Il tipo di istruzione adottato prescinde largamente da interessi mercantili, essendo immaginato come una base indispensabile e un bagaglio strumentale ripulito e consolidato nei decenni, in grado comunque di fornire la chiave per interpretare il mondo.

Che il mondo cambi, e si trasformi oggi più che mai il modo con cui avviene questo cambiamento, è questione che non sembra porsi come essenziale nei vari tentativi di riforma.

Il che incorpora una buona dose di insensibilità al fatto che si avviino a diventare rapidamente obsolete non tanto le conoscenze (come naturale), quanto si pongano problemi rilevanti sul tipo di duttilità mentale necessaria a percepire questi slittamenti.

Ciò che consentirebbe di anticipare le fratture di paradigmi e di abituare gli studenti a collegare nozioni, saperi e pratiche in modo tale da restare attori del flusso e non spettatori irrigiditi.

L'ossessione che sembra percorrere ogni strategia riformatrice attiene per lo più alle modalità con cui preservare una autonomia che, soprattutto, non deve concedere spazi ad altri interlocutori, siano essi portatori esterni di interessi, siano gli stessi studenti, che pure dovrebbero essere il core business di questo sistema.

Questa miopia adotta spesso la variabile "mercato" come un incidente cui sacrificare un po' del rigore con pratiche adattive. Come se fosse possibile esorcizzare le possibili commistioni riconoscendo – quasi sempre in ritardo – che pure qualche maquillage è indispensabile.
Una tecnica un po' gattopardesca per continuare a proporre ancora l'istituzione storica come luogo di preparazione indispensabile rispetto ai canoni di una evoluzione che, per parte sua, tende sempre più a ignorare la tradizione.
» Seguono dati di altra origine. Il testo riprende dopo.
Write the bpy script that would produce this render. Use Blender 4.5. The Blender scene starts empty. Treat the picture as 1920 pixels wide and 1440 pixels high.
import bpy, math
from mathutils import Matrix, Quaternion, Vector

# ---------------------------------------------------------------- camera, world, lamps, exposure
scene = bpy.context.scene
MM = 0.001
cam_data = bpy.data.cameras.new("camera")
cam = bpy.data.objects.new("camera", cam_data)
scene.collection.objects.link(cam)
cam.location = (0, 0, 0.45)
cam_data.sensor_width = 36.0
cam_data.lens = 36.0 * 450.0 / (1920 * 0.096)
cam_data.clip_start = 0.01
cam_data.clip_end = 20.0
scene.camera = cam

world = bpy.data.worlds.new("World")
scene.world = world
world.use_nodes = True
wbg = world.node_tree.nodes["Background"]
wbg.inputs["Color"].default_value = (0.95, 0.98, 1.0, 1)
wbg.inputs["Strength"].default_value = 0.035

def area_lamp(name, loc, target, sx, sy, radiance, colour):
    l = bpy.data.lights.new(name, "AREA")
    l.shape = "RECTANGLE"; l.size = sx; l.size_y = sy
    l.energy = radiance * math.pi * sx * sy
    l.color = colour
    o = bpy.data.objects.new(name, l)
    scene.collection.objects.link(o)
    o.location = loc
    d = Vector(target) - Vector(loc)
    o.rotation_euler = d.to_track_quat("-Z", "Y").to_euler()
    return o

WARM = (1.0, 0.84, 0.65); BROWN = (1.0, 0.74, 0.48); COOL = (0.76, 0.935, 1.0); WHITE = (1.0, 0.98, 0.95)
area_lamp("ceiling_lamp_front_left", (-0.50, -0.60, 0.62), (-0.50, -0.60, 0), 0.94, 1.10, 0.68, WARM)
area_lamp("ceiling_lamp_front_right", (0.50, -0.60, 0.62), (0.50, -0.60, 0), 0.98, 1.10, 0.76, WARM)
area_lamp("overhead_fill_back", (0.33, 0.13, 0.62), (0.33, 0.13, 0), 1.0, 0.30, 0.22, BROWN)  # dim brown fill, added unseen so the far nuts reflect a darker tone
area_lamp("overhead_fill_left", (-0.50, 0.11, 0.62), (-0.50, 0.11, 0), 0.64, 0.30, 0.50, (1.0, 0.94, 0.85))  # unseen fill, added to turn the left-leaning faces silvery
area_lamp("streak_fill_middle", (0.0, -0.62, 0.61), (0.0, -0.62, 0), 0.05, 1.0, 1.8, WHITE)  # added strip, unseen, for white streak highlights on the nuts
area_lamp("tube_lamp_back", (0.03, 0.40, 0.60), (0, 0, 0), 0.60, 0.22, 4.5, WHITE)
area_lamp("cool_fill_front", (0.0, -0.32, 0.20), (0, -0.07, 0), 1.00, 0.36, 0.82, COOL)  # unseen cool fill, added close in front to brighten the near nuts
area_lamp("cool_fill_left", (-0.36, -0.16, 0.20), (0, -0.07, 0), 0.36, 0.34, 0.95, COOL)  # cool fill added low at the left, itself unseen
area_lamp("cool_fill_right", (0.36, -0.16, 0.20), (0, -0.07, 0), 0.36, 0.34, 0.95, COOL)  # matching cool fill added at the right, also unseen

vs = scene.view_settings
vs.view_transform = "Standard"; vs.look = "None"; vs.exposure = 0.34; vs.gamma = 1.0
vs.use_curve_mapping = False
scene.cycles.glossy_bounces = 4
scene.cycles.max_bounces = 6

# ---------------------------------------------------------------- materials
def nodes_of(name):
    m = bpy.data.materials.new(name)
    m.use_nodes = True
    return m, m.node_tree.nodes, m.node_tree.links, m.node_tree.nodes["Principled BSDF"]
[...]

Far valere la propria superiorità intellettuale, scambiando il luogo dove si impartisce istruzione come la culla del sistema culturale di un Paese, non aiuta a capire che oggi i luoghi di produzione, scambio e frantumazione delle conoscenze, della loro distribuzione fino a entrare in forme mutanti – prendere, lasciare, modificare, recuperare eccetera – sono ormai plurimi, non presidiabili autarchicamente né affidabili a monopoli.
È qui che il modello universitario rischia di fallire maggiormente, perdendo di presa sul reale e avviandosi ad avvitarsi su se stesso. Apprendere "per che cosa" sta diventando la vera questione, che insidia pesantemente tutta le logiche dell'insegnare "cosa". E rimette in discussione la modalità con cui sono organizzate le nostre università, là dove il sapere non intreccia se non casualmente le altre componenti di un vivere sociale e le "materie" hanno una loro autonoma legittimazione disciplinare.